Tal inviolabilidad -no se olvide- fue fruto de una decisión consciente de nuestros padres constitucionales: frente a cualquier comportamiento ilegal del Monarca, hicieron primar un interés que entonces consideraron superior: el de la estabilidad institucional y política de una España recién llegada a la democracia, frágil y todavía en equilibrio inestable. De ahí también, por ejemplo y entre otros, los artículos que, aflorando idéntica finalidad, a la larga propiciaron la multiplicación de aforamientos. Incluso todavía hoy nuestro Tribunal Constitucional sigue acogiendo la misma idea y no parece previsible, aunque debiera, que la abandone a corto plazo.

Y sin embargo los tiempos mutan y la plasmación de aquel propósito original está provocando ahora, paradójicamente, el efecto radicalmente contrario: la inviolabilidad del Rey ha pasado a ser un potente argumento contra el régimen monárquico y un factor fuertemente desestabilizador del sistema constitucional todo.

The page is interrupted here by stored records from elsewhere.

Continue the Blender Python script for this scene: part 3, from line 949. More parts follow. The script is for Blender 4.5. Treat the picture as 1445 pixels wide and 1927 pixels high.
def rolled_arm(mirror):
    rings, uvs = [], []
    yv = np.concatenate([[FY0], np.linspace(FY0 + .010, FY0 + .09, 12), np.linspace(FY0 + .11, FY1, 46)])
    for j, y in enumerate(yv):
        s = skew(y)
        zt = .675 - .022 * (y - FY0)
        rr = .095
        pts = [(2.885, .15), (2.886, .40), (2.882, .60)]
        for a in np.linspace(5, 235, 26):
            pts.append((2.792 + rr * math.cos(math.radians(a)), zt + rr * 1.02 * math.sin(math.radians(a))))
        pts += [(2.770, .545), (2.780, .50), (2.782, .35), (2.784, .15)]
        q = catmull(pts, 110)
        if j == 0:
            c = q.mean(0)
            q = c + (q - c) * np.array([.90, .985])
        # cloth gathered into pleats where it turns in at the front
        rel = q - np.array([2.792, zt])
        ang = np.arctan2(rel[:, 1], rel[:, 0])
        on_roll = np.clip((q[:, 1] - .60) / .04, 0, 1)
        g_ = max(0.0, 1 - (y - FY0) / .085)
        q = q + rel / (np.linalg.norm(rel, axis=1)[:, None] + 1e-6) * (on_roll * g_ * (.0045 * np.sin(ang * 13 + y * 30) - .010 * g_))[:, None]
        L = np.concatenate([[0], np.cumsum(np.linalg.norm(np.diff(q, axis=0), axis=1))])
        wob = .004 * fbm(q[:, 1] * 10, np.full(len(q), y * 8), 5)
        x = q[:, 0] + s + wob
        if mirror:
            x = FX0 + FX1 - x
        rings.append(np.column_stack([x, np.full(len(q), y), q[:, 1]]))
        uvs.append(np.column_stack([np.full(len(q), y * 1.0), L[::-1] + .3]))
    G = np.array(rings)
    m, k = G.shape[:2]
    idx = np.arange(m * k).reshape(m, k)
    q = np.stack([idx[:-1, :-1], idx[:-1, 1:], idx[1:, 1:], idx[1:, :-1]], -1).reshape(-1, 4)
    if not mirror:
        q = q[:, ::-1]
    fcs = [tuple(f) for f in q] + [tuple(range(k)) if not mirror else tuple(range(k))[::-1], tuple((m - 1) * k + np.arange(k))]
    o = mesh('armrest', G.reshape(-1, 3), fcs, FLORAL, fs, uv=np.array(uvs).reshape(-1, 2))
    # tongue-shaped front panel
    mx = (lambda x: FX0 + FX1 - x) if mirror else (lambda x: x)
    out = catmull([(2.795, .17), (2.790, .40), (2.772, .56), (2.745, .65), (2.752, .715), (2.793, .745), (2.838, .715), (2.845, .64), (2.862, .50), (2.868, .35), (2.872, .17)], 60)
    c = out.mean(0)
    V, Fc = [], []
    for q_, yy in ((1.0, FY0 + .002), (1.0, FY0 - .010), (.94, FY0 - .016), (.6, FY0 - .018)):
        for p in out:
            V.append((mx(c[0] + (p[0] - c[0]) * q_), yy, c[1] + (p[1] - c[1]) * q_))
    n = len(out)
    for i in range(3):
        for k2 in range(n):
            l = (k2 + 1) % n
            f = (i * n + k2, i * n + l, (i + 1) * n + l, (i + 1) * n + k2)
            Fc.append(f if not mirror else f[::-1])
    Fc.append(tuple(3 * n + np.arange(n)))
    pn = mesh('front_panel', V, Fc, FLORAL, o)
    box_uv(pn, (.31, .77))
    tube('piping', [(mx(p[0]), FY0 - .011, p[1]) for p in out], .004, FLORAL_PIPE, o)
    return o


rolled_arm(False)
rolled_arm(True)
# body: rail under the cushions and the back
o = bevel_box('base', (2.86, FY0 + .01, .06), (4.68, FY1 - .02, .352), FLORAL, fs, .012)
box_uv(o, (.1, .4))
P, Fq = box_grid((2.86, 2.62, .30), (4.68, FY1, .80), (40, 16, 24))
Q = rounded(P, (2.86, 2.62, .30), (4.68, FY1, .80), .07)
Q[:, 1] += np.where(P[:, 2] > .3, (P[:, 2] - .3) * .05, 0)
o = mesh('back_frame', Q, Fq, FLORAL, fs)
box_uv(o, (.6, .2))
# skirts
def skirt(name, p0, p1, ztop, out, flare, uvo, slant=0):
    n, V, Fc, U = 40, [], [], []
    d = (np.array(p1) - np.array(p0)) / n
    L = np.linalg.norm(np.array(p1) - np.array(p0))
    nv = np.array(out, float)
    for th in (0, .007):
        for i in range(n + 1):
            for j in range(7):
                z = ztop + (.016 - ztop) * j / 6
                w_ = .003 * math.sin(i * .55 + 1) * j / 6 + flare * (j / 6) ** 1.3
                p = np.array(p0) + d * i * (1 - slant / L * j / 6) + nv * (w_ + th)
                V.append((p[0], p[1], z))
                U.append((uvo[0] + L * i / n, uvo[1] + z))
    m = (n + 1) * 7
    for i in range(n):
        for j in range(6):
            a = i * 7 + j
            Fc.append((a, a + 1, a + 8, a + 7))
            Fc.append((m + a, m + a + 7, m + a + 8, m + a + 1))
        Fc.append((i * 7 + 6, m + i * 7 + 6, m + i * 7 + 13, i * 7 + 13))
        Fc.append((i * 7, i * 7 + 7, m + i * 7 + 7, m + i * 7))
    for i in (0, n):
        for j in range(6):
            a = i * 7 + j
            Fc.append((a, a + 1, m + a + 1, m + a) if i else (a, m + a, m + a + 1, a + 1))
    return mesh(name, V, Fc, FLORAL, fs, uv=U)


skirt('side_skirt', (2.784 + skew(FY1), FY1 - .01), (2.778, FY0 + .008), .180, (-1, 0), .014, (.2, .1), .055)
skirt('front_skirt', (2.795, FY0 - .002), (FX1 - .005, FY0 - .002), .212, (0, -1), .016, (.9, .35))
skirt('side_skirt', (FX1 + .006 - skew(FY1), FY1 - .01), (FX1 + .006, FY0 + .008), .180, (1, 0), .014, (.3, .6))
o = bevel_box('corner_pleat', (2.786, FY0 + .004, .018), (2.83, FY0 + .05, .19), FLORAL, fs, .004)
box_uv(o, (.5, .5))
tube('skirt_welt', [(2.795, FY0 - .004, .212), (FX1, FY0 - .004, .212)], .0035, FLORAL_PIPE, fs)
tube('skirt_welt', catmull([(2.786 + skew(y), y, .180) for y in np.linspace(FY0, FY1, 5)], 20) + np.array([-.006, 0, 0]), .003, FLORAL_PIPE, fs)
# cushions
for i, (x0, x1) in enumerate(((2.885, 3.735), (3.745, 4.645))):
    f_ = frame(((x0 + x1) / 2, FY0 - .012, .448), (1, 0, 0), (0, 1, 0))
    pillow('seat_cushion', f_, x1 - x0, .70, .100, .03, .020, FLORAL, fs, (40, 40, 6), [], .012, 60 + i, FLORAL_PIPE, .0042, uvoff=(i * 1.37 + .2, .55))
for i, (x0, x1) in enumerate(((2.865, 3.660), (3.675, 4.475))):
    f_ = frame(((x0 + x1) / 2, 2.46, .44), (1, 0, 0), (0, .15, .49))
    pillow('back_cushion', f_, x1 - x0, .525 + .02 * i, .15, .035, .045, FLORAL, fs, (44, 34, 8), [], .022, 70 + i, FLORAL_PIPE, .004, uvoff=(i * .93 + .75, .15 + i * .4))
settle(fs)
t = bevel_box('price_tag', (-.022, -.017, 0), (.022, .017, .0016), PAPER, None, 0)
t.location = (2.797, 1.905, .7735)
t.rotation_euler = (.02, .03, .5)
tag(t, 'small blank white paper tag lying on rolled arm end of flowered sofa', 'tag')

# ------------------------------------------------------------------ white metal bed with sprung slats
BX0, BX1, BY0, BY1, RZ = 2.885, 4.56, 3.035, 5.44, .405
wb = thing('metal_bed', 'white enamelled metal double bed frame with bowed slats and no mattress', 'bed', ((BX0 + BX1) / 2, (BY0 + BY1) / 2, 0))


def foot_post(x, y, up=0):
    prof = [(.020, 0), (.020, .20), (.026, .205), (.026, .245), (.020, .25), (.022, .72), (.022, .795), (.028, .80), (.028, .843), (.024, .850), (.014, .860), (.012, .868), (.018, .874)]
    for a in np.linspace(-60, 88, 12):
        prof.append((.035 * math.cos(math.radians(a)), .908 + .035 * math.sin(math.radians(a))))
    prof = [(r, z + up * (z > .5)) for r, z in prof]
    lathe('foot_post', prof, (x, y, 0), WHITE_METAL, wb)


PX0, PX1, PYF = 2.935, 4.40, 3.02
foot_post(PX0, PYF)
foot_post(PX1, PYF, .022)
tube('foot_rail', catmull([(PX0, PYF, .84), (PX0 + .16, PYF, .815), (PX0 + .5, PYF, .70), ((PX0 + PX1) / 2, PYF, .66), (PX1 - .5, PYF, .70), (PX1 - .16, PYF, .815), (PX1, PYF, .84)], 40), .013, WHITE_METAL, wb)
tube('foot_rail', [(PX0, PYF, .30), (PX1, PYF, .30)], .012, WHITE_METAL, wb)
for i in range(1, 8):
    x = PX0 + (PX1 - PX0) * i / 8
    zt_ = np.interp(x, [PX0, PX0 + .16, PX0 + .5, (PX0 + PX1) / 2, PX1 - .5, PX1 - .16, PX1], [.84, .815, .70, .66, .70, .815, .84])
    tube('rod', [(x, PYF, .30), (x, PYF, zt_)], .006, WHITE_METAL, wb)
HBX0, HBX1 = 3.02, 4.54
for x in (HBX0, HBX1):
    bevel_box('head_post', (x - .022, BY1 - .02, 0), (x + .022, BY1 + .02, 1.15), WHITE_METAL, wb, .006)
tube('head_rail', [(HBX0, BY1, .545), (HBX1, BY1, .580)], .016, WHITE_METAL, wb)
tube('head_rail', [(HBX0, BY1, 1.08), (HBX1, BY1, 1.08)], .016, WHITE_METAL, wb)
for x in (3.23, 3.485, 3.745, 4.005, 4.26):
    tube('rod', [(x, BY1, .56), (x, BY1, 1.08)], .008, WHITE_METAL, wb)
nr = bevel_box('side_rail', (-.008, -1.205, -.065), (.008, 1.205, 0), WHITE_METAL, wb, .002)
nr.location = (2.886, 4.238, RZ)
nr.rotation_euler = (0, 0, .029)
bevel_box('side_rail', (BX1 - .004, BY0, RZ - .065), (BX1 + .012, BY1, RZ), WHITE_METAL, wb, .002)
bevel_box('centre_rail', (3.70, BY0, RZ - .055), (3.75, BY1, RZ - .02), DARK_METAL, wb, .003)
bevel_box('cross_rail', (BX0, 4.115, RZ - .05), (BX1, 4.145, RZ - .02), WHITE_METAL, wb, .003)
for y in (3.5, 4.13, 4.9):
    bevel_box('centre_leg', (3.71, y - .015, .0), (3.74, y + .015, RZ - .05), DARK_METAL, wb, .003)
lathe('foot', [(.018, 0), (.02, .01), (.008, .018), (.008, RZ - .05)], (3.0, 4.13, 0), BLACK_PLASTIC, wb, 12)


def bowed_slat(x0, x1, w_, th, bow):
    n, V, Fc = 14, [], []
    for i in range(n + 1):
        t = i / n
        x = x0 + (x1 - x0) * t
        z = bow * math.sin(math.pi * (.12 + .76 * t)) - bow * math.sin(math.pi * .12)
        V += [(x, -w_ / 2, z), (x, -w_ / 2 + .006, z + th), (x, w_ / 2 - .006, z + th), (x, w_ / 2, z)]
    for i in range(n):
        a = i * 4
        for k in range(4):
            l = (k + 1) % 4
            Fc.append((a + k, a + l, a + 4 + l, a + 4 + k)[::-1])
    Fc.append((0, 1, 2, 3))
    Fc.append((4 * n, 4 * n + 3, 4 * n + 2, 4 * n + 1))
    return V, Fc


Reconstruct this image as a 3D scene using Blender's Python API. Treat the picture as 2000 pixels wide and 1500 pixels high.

Hace falta creo, y pronto, estructurar nuevas garantías, indispensables para limitar y controlar el poder político, incluido el de la Corona, evitando así el ataque fácil que se cimenta en una generalizada y creciente sensación de concretas e inexplicables impunidades. En lo que se refiere al Rey, es esencial, me parece, distinguir entre los actos políticos que realiza en su condición de tal y aquellos otros que pertenecen a su vida privada. De los primeros, obviamente no habrá de responder por cuanto se limita a ratificar simbólicamente las decisiones de otros. De los segundos, nada autoriza a que no se sometan a la legalidad común. De igual modo, deberían desaparecer las inviolabilidades vitalicias, una ficción medieval anacrónica a estas alturas de la historia.

Más allá de los azares de don Juan Carlos, y por compleja que resulte, se trata una reforma inaplazable. Sería, además, la mejor manera de apuntalar la supervivencia de una Constitución, la nuestra, en estos momentos tan gravísimamente amenazada.